4.4 Eiseres is van mening dat zij moet worden aangemerkt als een 'medische afzakker'. Zij heeft gewezen op rechtspraak van de CRvB.
- Het UWV heeft in het aangevoerde geen aanleiding gezien zijn standpunt te wijzigen. Het UWV heeft gewezen op het rapport van 25 juni 2025 van de verzekeringsarts bezwaar en beroep.
Wettelijk kader
- Ingevolge artikel 19aa van de ZW, voor zover hier van belang, heeft de verzekerde die geen werkgever heeft jegens wie hij, bij ongeschiktheid tot het verrichten van arbeid wegens ziekte recht heeft op loon, nadat na de eerste dag van de ongeschiktheid tot werken een tijdvak van 52 weken van ongeschiktheid tot werken is verstreken, recht op ziekengeld indien de verzekerde:
a. ongeschikt is tot het verrichten van zijn arbeid, als bedoeld in artikel 19 en
b. als rechtstreeks en objectief medisch vast te stellen gevolg van ziekte slechts in staat is met arbeid ten hoogste 65% te verdienen van het maatmaninkomen per uur.
Beoordeling door de rechtbank
De zorgvuldigheid van het medische onderzoek en de medische grondslag.
- De rechtbank stelt voorop dat uitspraak dient te worden gedaan op grondslag van het beroepschrift, de overgelegde stukken, het verhandelde tijdens het vooronderzoek en het onderzoek ter zitting.
[4] Het ligt daarbij op de weg van eiseres om in de beroepsgronden uit te leggen waarom zij meent dat de beslissing op bezwaar geen stand kan houden.

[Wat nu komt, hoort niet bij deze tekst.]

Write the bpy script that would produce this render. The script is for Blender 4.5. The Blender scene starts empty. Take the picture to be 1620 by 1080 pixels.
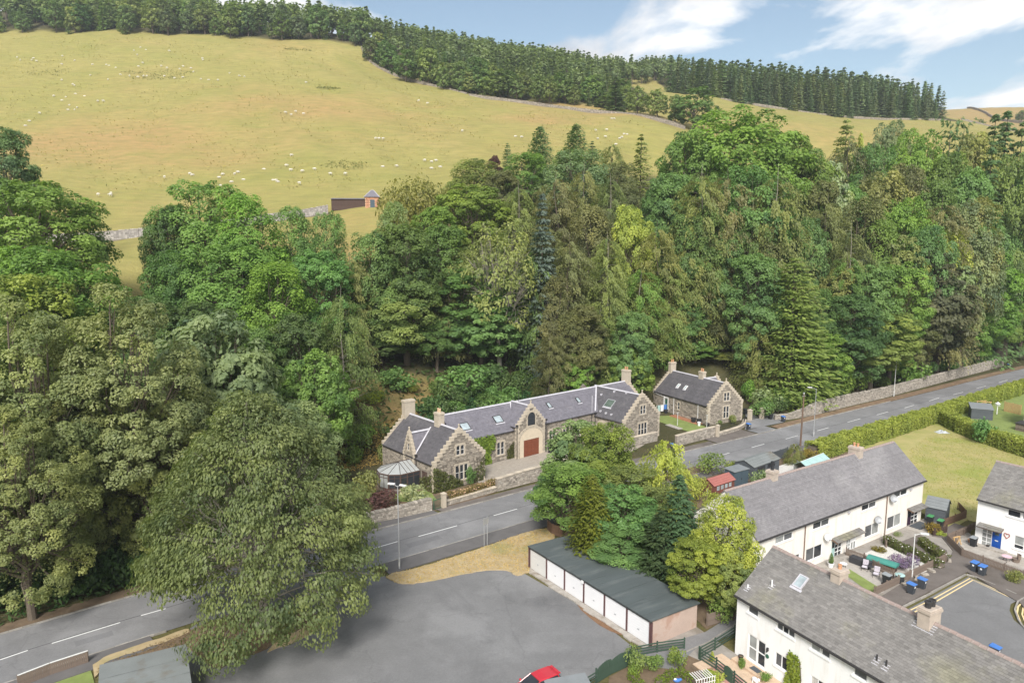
import bpy, math, random
import numpy as np
from mathutils import Matrix, Vector
SC = bpy.context.scene
COL = SC.collection
RAD = math.radians
# ------------------------------------------------------------------ camera, sky, sun, exposure
CAM_H, FOC, PITCH = 32.0, 1120.0, RAD(7.9)
cam_d = bpy.data.cameras.new('camera')
cam = bpy.data.objects.new('camera', cam_d)
COL.objects.link(cam)
cam.location = (0, 0, CAM_H)
cam.rotation_euler = (math.pi / 2 - PITCH, 0, 0)
cam_d.sensor_width = 36.0
cam_d.lens = FOC / 1620.0 * 36.0
cam_d.clip_start, cam_d.clip_end = 1.0, 20000.0
SC.camera = cam

SUN_DIR = Vector((-0.10, -0.76, 0.66)).normalized()      # towards the sun
SUN_STRENGTH, SUN_ANGLE, SKY_STRENGTH, EXPOSURE = 1.5, 18.0, 0.13, 1.80
world = bpy.data.worlds.new('World')
SC.world = world
world.use_nodes = True
wn, wl = world.node_tree.nodes, world.node_tree.links
wn.clear()
def N(nt, typ, **kw):
    n = nt.nodes.new(typ)
    for k, v in kw.items():
        if k.startswith('i_'):
            n.inputs[k[2:].replace('_', ' ')].default_value = v
        elif k[0] == 'n' and k[1:].isdigit():
            n.inputs[int(k[1:])].default_value = v
        else:
            setattr(n, k, v)
    return n
def build_world():
    nt = world.node_tree
    L = nt.links.new
    out = N(nt, 'ShaderNodeOutputWorld')
    bg = N(nt, 'ShaderNodeBackground')
    bg.inputs['Strength'].default_value = SKY_STRENGTH
    sky = N(nt, 'ShaderNodeTexSky', sky_type='NISHITA', sun_disc=False)
    sky.sun_elevation = math.asin(SUN_DIR.z)
    sky.sun_rotation = math.atan2(SUN_DIR.x, SUN_DIR.y)
    sky.air_density = 1.0
    sky.dust_density = 1.2
    sky.ozone_density = 1.6
    tc = N(nt, 'ShaderNodeTexCoord')
    sep = N(nt, 'ShaderNodeSeparateXYZ')
    L(tc.outputs['Generated'], sep.inputs[0])
    zz = N(nt, 'ShaderNodeMath', operation='MAXIMUM', n1=0.0)
    L(sep.outputs['Z'], zz.inputs[0])
    za = N(nt, 'ShaderNodeMath', operation='ADD', n1=0.16)
    L(zz.outputs[0], za.inputs[0])
    dx = N(nt, 'ShaderNodeMath', operation='DIVIDE')
    dy = N(nt, 'ShaderNodeMath', operation='DIVIDE')
    L(sep.outputs['X'], dx.inputs[0]); L(za.outputs[0], dx.inputs[1])
    L(sep.outputs['Y'], dy.inputs[0]); L(za.outputs[0], dy.inputs[1])
    cmb = N(nt, 'ShaderNodeCombineXYZ')
    L(dx.outputs[0], cmb.inputs[0]); L(dy.outputs[0], cmb.inputs[1])
    mp = N(nt, 'ShaderNodeMapping')
    mp.inputs['Location'].default_value = (CLOUD_OFF[0], CLOUD_OFF[1], 0.0)
    mp.inputs['Scale'].default_value = (1.0, 0.75, 1.0)
    L(cmb.outputs[0], mp.inputs['Vector'])
    no = N(nt, 'ShaderNodeTexNoise', i_Scale=CLOUD_SC, i_Detail=9.0, i_Roughness=0.56, i_Distortion=0.25)
    L(mp.outputs[0], no.inputs['Vector'])
    rp = N(nt, 'ShaderNodeValToRGB')
    rp.color_ramp.elements[0].position = 0.47
    rp.color_ramp.elements[1].position = 0.585
    L(no.outputs['Fac'], rp.inputs[0])
    mp2 = N(nt, 'ShaderNodeMapping')
    mp2.inputs['Location'].default_value = (CLOUD_OFF[0] + 0.07, CLOUD_OFF[1] + 0.22, 0.0)
    mp2.inputs['Scale'].default_value = (1.0, 0.75, 1.0)
    L(cmb.outputs[0], mp2.inputs['Vector'])
    no2 = N(nt, 'ShaderNodeTexNoise', i_Scale=CLOUD_SC, i_Detail=6.0, i_Roughness=0.56, i_Distortion=0.25)
    L(mp2.outputs[0], no2.inputs['Vector'])
    rp2 = N(nt, 'ShaderNodeValToRGB')
    rp2.color_ramp.elements[0].position = 0.44
    rp2.color_ramp.elements[0].color = (2.75, 2.73, 2.72, 1)
    rp2.color_ramp.elements[1].position = 0.70
    rp2.color_ramp.elements[1].color = (1.55, 1.6, 1.72, 1)
    L(no2.outputs['Fac'], rp2.inputs[0])
    # pale blue of the open sky
    blue = N(nt, 'ShaderNodeMix', data_type='RGBA', blend_type='MULTIPLY')
    blue.inputs[0].default_value = 1.0
    L(sky.outputs[0], blue.inputs[6])
    blue.inputs[7].default_value = SKY_TINT
    mx = N(nt, 'ShaderNodeMix', data_type='RGBA')
    L(rp.outputs[0], mx.inputs[0])
    L(blue.outputs[2], mx.inputs[6])
    L(rp2.outputs[0], mx.inputs[7])
    L(mx.outputs[2], bg.inputs['Color'])
    L(bg.outputs[0], out.inputs['Surface'])
CLOUD_OFF, CLOUD_SC = (3.4, 1.3), 2.0
SKY_TINT = (0.415, 0.385, 0.335, 1)
build_world()
sun_d = bpy.data.lights.new('sun', 'SUN')
sun_d.energy, sun_d.angle, sun_d.color = SUN_STRENGTH, RAD(SUN_ANGLE), (1.0, 0.972, 0.93)
sun = bpy.data.objects.new('sun', sun_d)
COL.objects.link(sun)
sun.rotation_euler = SUN_DIR.to_track_quat('Z', 'Y').to_euler()
SC.view_settings.view_transform = 'Standard'
SC.view_settings.look = 'None'
SC.view_settings.exposure = EXPOSURE
SC.view_settings.gamma = 1.0
SC.view_settings.use_curve_mapping = False
SC.cycles.max_bounces = 6
SC.cycles.diffuse_bounces = 4
SC.cycles.transparent_max_bounces = 6
SC.cycles.use_denoising = True
# ------------------------------------------------------------------ ground plan helpers
_sp, _cp = math.sin(PITCH), math.cos(PITCH)
def ray(px, py):
    a, b = (px - 810.0) / FOC, -(py - 540.0) / FOC
    return a, _cp + b * _sp, -_sp + b * _cp
def G(px, py, z=0.0):
    """plan position of a point of height z that was measured on the survey photo"""
    d = ray(px, py)
    t = (z - CAM_H) / d[2]
    return (t * d[0], t * d[1])
def DD(px, py, Y):
    d = ray(px, py)
    t = Y / d[1]
    return (t * d[0], Y, CAM_H + t * d[2])
# ------------------------------------------------------------------ mesh helpers
class MB:
    def __init__(s, M=None):
        s.v, s.f, s.m, s.t = [], [], [], []
        s.M = M
    def add(s, pts, faces, m=0, t=0.5):
        b = len(s.v)
        if s.M is not None:
            pts = [s.M @ Vector(p) for p in pts]
        s.v.extend([tuple(p) for p in pts])
        for f in faces:
            s.f.append([b + i for i in f]); s.m.append(m); s.t.append(t)
        return s
    def quad(s, a, b, c, d, m=0, t=0.5):
        return s.add([a, b, c, d], [(0, 1, 2, 3)], m, t)
    def poly(s, pts, m=0, t=0.5):
        return s.add(pts, [tuple(range(len(pts)))], m, t)
    def box(s, x0, x1, y0, y1, z0, z1, m=0, t=0.5):
        p = [(x0, y0, z0), (x1, y0, z0), (x1, y1, z0), (x0, y1, z0), (x0, y0, z1), (x1, y0, z1), (x1, y1, z1), (x0, y1, z1)]
        return s.add(p, [(3, 2, 1, 0), (4, 5, 6, 7), (0, 1, 5, 4), (1, 2, 6, 5), (2, 3, 7, 6), (3, 0, 4, 7)], m, t)
    def cbox(s, x0, x1, y0, y1, z0, z1, c=0.02, m=0, t=0.5):
        """box with chamfered top"""
        p = [(x0, y0, z0), (x1, y0, z0), (x1, y1, z0), (x0, y1, z0), (x0, y0, z1 - c), (x1, y0, z1 - c), (x1, y1, z1 - c), (x0, y1, z1 - c),
             (x0 + c, y0 + c, z1), (x1 - c, y0 + c, z1), (x1 - c, y1 - c, z1), (x0 + c, y1 - c, z1)]
        f = [(3, 2, 1, 0), (0, 1, 5, 4), (1, 2, 6, 5), (2, 3, 7, 6), (3, 0, 4, 7), (4, 5, 9, 8), (5, 6, 10, 9), (6, 7, 11, 10), (7, 4, 8, 11), (8, 9, 10, 11)]
        return s.add(p, f, m, t)
    def seg(s, a, b, w, z0, z1, m=0, t=0.5, za=0.0, zb=0.0):
        """wall-like box standing along the plan segment a->b"""
        d = Vector((b[0] - a[0], b[1] - a[1]))
        n = Vector((-d.y, d.x)).normalized() * (w / 2)
        p = [(a[0] - n.x, a[1] - n.y, z0 + za), (b[0] - n.x, b[1] - n.y, z0 + zb), (b[0] + n.x, b[1] + n.y, z0 + zb), (a[0] + n.x, a[1] + n.y, z0 + za),
             (a[0] - n.x, a[1] - n.y, z1 + za), (b[0] - n.x, b[1] - n.y, z1 + zb), (b[0] + n.x, b[1] + n.y, z1 + zb), (a[0] + n.x, a[1] + n.y, z1 + za)]
        return s.add(p, [(3, 2, 1, 0), (4, 5, 6, 7), (0, 1, 5, 4), (1, 2, 6, 5), (2, 3, 7, 6), (3, 0, 4, 7)], m, t)
    def prism(s, poly, z0, z1, m=0, t=0.5):
        n = len(poly)
        p = [(x, y, z0) for x, y in poly] + [(x, y, z1) for x, y in poly]
        f = [tuple(range(n - 1, -1, -1)), tuple(range(n, 2 * n))] + [(i, (i + 1) % n, n + (i + 1) % n, n + i) for i in range(n)]
        return s.add(p, f, m, t)
    def extr(s, pts, vec, m=0, t=0.5):
        n = len(pts)
        v = Vector(vec)
        p = [Vector(q) for q in pts] + [Vector(q) + v for q in pts]
        f = [tuple(range(n - 1, -1, -1)), tuple(range(n, 2 * n))] + [(i, (i + 1) % n, n + (i + 1) % n, n + i) for i in range(n)]
        return s.add(p, f, m, t)
    def tube(s, p0, p1, r0, r1=None, n=8, m=0, t=0.5, cap=True):
        r1 = r0 if r1 is None else r1
        a, b = Vector(p0), Vector(p1)
        d = (b - a).normalized()
        u = d.orthogonal().normalized()
        w = d.cross(u)
        pts = []
        for c, r in ((a, r0), (b, r1)):
            for i in range(n):
                q = 2 * math.pi * i / n
                pts.append(c + u * (r * math.cos(q)) + w * (r * math.sin(q)))
        f = [(i, (i + 1) % n, n + (i + 1) % n, n + i) for i in range(n)]
        if cap:
            f += [tuple(range(n - 1, -1, -1)), tuple(range(n, 2 * n))]
        return s.add(pts, f, m, t)
    def path(s, pts, r, n=6, m=0):
        for a, b in zip(pts, pts[1:]):
            s.tube(a, b, r, r, n, m)
        return s
    def lathe(s, prof, c=(0, 0, 0), n=12, m=0, t=0.5, a0=0.0, a1=2 * math.pi):
        """prof = [(r,z)...] turned about a vertical axis"""
        full = abs(a1 - a0 - 2 * math.pi) < 1e-6
        k = n if full else n + 1
        pts = []
        for r, z in prof:
            for i in range(k):
                q = a0 + (a1 - a0) * i / n
                pts.append((c[0] + r * math.cos(q), c[1] + r * math.sin(q), c[2] + z))
        f = []
        for j in range(len(prof) - 1):
            for i in range(n):
                i2 = (i + 1) % k
                f.append((j * k + i, j * k + i2, (j + 1) * k + i2, (j + 1) * k + i))
        return s.add(pts, f, m, t)
    def ball(s, c, r, n=10, k=6, m=0, t=0.5):
        rx, ry, rz = (r, r, r) if isinstance(r, (int, float)) else r
        pts, f = [], []
        for j in range(k + 1):
            th = math.pi * j / k
            for i in range(n):
                q = 2 * math.pi * i / n
                pts.append((c[0] + rx * math.sin(th) * math.cos(q), c[1] + ry * math.sin(th) * math.sin(q), c[2] + rz * math.cos(th)))
        for j in range(k):
            for i in range(n):
                f.append((j * n + i, (j + 1) * n + i, (j + 1) * n + (i + 1) % n, j * n + (i + 1) % n))
        return s.add(pts, f, m, t)
    def mesh(s, name, mats):
        me = bpy.data.meshes.new(name)
        me.from_pydata(s.v, [], s.f)
        for m in (mats if isinstance(mats, (list, tuple)) else [mats]):
            me.materials.append(m)
        if len(me.polygons):
            me.polygons.foreach_set('material_index', s.m)
            at = me.attributes.new('tint', 'FLOAT', 'FACE')
            at.data.foreach_set('value', s.t)
        me.update()
        return me
    def build(s, name, mats, parent=None, loc=None, rz=0.0, kind=None, smooth=False):
        me = s.mesh(name, mats)
        if smooth:
            me.polygons.foreach_set('use_smooth', [True] * len(me.polygons))
        return put(name, me, parent, loc, rz, kind)
def put(name, me, parent=None, loc=None, rz=0.0, kind=None, scale=None):
    o = bpy.data.objects.new(name, me)
    COL.objects.link(o)
    if parent is not None:
        o.parent = parent
    if loc is not None:
        o.location = loc
    if rz:
        o.rotation_euler = (0, 0, rz)
    if scale is not None:
        o.scale = scale
    if kind:
        o['kind'] = kind
    return o
def tag(o, label, cat, group=None):
    o['label'] = label
    o['category'] = cat
    if group:
        o['group'] = group
    return o
def thing(name, label, cat, loc=(0, 0, 0), rz=0.0, group=None):
    o = bpy.data.objects.new(name, None)
    o.empty_display_size = 0.3
    COL.objects.link(o)
    o.location = loc if len(loc) == 3 else (loc[0], loc[1], 0.0)
    o.rotation_euler = (0, 0, rz)
    return tag(o, label, cat, group)
KIDS = {}
def kids_of(o):
    return [c for c in COL.objects if c.parent is o]
def dup(root, loc, rz=None, label=None, group=None, scale=None):
    if root.name not in KIDS:
        a = kids_of(root)
        KIDS[root.name] = [(c, kids_of(c)) for c in a]
    r = root.copy(); COL.objects.link(r)
    r.location = loc if len(loc) == 3 else (loc[0], loc[1], 0.0)
    if rz is not None: r.rotation_euler = (0, 0, rz)
    if scale is not None: r.scale = scale
    if label: r['label'] = label
    if group: r['group'] = group
    for c, gs in KIDS[root.name]:
        k = c.copy(); COL.objects.link(k); k.parent = r
        for g in gs:
            q = g.copy(); COL.objects.link(q); q.parent = k
    return r
def W(x, y, a=0.0, z=0.0):
    """frame of a wall: local x along the wall, -y outward"""
    return Matrix.Translation((x, y, z)) @ Matrix.Rotation(a, 4, 'Z')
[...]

De enkele verwijzing naar de bezwaargronden is hiervoor onvoldoende, nu daarmee geen concrete tegen de beslissing op bezwaar gerichte beroepsgronden worden ingediend.[5] De rechtbank kan in het navolgende daarom ook alleen toetsen aan de gronden die in de beroepsprocedure concreet naar voren zijn gebracht.
7.1 De rechtbank is van oordeel dat het bestreden besluit onvoldoende zorgvuldig is voorbereid en onvoldoende is gemotiveerd. De rechtbank overweegt hiertoe als volgt.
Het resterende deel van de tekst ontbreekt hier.